Inclusive city or county: McMinnville serves as a strong example of an inclusive resolution for our cities and counties. It not only names communities that are likely to be targeted and welcomes them, but it puts resources behind that statement. ROP can work with your group to assess if this is a good strategy for your community and come up with an organizing plan. There are many communities where a resolution might be a good idea, and some communities where we might not have the allies in office to pass a resolution. Take the time to talk it through and assess.

Faith communities and sanctuary: An additional strategy coming up in rural communities hearkens back to a centuries-old practice of faith communities serving as sites of “sanctuary”, dating back to the medieval England, and later the Underground Railroad. When Central American refugees were going to be deported back to countries where they would face violence and persecution in the 1980s, churches housed them, knowing that immigration agents would not enter faith institutions to round people up. Over the last several years, during the Obama administration when the highest number of immigrants were deported under any one President, churches participating in sanctuary housed people to prevent their deportation and also to amplify their personal stories as a way to change hearts and minds.

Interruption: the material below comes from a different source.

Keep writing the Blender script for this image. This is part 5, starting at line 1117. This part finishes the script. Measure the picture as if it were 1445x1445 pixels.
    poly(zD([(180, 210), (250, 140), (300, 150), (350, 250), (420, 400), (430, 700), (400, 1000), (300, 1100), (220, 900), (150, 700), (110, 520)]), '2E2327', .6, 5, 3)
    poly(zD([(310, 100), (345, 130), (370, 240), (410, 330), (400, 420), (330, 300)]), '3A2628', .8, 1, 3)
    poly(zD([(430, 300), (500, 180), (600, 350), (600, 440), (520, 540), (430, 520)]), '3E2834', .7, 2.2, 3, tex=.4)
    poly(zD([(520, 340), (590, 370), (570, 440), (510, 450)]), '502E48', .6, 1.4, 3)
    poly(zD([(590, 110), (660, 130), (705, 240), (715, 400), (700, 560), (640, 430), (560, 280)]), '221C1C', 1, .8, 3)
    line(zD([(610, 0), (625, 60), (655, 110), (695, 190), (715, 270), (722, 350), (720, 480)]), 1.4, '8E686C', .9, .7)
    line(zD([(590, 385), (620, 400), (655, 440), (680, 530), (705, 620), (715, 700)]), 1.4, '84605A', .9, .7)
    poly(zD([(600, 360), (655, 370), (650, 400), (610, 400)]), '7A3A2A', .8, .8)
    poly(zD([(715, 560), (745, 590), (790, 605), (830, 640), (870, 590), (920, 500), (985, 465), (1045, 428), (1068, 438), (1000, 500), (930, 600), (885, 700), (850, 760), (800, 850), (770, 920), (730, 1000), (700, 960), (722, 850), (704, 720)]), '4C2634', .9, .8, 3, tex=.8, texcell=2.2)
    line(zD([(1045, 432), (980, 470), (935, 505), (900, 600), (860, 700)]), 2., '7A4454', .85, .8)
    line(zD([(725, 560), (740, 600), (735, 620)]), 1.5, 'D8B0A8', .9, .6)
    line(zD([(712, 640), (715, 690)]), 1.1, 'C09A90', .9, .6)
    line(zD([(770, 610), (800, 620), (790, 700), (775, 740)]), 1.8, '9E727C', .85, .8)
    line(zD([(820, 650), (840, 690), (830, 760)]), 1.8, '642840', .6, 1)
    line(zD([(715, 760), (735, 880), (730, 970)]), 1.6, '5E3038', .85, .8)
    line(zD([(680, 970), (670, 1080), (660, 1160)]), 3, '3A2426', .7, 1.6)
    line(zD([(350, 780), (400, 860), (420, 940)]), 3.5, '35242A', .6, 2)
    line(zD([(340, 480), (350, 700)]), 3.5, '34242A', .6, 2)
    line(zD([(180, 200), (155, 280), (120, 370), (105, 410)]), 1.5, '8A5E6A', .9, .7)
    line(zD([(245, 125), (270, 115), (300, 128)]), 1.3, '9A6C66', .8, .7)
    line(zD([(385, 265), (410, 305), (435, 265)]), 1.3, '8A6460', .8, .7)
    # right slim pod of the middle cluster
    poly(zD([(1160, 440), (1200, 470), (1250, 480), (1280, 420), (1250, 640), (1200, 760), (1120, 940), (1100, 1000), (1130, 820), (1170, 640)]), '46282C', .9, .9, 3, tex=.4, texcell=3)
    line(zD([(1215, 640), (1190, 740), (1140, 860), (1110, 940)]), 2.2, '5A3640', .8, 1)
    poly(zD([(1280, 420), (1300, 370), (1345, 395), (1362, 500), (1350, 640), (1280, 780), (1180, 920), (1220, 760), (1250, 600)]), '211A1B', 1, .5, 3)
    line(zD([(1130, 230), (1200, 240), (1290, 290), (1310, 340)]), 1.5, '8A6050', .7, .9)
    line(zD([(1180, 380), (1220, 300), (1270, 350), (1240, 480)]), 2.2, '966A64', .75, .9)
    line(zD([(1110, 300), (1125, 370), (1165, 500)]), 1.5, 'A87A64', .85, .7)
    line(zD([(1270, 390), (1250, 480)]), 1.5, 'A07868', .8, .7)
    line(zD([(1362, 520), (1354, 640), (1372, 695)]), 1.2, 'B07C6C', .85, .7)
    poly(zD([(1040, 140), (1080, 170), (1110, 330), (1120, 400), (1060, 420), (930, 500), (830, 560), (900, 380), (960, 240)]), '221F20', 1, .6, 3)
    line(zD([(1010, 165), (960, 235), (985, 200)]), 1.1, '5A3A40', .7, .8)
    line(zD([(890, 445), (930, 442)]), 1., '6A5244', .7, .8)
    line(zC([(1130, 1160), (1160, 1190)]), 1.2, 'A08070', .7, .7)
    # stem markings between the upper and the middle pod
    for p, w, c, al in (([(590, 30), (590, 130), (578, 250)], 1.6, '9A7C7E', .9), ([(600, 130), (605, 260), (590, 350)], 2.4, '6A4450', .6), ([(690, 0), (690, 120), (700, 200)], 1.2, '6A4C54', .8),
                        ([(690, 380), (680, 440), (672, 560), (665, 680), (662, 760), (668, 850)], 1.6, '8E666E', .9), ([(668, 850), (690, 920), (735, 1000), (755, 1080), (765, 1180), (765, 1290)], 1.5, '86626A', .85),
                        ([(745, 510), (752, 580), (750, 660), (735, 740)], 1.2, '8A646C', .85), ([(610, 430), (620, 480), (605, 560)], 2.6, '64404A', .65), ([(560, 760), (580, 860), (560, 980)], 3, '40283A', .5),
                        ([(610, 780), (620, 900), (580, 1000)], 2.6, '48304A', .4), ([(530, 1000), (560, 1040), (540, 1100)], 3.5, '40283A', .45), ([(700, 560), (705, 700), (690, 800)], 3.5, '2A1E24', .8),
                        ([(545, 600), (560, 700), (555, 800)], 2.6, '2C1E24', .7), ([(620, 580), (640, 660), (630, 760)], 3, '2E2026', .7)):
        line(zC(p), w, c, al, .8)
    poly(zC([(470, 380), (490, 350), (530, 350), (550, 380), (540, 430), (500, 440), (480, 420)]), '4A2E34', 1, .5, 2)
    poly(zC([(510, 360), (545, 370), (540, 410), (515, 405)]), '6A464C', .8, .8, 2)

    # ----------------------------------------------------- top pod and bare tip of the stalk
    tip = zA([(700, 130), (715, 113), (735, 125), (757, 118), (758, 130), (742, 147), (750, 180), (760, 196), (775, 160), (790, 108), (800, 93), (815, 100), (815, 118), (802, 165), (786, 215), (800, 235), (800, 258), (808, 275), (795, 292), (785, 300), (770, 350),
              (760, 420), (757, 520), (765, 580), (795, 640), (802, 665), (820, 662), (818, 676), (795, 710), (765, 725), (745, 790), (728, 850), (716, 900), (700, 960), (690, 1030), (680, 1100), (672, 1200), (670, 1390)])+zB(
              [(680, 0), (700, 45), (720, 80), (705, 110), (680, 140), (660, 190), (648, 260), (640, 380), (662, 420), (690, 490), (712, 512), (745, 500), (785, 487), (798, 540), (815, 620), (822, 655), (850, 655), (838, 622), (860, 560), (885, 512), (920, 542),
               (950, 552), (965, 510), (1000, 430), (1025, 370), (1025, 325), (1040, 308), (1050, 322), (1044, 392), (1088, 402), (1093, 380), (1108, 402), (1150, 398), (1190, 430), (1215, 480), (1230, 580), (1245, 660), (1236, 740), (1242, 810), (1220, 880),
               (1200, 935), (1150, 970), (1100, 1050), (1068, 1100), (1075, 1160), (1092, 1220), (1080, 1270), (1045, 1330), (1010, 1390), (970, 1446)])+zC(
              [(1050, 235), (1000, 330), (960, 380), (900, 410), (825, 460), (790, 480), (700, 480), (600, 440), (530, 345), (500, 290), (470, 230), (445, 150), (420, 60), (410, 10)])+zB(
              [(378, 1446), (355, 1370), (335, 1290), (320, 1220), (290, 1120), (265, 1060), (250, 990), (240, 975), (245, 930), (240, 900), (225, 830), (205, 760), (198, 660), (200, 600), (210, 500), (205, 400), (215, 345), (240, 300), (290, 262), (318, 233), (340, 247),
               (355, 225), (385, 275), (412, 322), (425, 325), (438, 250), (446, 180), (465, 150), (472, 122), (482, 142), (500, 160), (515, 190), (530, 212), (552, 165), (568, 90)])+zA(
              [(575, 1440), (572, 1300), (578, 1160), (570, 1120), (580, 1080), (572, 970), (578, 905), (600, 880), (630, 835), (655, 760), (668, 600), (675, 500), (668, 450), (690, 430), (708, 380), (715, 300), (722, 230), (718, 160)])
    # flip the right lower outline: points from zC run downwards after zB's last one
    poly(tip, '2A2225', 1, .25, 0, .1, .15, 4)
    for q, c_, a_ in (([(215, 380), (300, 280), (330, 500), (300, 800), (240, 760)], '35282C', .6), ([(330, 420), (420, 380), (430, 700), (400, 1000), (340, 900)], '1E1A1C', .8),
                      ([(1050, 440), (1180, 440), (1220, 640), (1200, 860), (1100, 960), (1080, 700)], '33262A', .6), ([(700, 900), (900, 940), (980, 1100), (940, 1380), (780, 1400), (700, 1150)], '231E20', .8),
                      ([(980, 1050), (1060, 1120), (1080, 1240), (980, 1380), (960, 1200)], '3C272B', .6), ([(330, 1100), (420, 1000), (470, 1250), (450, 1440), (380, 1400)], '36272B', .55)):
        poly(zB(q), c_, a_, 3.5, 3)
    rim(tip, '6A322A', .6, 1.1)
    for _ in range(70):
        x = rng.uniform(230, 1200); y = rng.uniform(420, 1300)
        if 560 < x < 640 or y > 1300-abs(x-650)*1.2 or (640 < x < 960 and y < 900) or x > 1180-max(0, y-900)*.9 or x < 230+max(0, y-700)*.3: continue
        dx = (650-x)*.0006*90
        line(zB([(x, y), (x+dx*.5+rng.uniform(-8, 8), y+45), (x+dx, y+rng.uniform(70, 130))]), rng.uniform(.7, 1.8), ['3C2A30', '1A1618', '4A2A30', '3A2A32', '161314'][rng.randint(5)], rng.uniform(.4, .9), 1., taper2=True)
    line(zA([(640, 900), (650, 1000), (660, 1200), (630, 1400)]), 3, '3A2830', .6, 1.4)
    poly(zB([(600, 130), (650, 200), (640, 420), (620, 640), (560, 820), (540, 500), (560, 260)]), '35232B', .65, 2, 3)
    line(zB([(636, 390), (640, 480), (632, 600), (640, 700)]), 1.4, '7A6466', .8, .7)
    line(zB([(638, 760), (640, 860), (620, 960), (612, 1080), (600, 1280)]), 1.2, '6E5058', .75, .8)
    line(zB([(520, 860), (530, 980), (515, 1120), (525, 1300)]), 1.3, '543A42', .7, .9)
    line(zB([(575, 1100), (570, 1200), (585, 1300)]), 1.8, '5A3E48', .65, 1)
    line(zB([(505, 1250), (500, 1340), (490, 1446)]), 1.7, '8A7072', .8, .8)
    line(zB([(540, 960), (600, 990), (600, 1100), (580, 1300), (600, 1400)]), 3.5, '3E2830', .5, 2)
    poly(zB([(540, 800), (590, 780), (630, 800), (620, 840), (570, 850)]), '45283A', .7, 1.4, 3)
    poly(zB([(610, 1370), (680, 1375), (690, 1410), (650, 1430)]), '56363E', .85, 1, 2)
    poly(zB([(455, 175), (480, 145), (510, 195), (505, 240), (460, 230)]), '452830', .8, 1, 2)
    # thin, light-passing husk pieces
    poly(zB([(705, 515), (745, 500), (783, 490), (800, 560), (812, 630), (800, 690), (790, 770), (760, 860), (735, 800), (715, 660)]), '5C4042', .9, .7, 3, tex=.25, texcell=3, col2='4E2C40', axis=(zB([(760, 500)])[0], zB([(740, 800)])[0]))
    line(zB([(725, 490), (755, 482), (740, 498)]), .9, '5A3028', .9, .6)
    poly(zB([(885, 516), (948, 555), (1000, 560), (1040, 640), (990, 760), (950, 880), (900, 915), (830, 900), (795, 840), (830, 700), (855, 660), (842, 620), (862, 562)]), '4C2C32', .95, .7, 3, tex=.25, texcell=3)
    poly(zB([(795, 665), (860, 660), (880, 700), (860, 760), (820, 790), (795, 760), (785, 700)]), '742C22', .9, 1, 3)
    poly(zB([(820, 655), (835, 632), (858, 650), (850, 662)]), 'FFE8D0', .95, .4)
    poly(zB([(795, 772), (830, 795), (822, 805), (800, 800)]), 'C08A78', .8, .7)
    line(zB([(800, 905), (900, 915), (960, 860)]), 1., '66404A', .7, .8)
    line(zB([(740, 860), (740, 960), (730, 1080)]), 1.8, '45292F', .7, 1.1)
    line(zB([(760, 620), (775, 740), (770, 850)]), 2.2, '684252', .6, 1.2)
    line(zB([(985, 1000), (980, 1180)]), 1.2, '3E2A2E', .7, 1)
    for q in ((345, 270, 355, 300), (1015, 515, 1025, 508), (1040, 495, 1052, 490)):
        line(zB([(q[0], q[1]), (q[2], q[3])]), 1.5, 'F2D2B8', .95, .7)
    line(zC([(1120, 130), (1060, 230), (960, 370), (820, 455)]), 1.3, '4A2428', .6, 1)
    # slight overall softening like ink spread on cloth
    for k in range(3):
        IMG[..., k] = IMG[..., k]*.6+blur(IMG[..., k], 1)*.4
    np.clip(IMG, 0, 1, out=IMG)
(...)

In this tradition, many faith leaders and institutions are asking what sanctuary could look like under the Trump administration’s immigration and deportation policies. Some questions to begin with include:

  • Who are your allies in the faith community?
  • How has your community participated in sanctuary in the past? What would be different now?
  • What relationships do you need to have to build trust and communicate well with vulnerable communities and with institutions who could provide sanctuary?

At your next group meeting, or gathering of friends, bring a copy of this ROPnet. Discuss which of these strategies resonate with your group. How can ROP support your group in moving these or other strategies forward?

We are inspired daily by the stories that we are hearing from rural Oregonians. People are responding to division by reaching out for each other, gathering at potlucks and showing up in increasing numbers at community events that speak for the human dignity, rights, and safety of all of our neighbors. These gatherings speak volumes to the instinct that we have to come together during this time. Let’s keep reaching out to one another — and move towards action!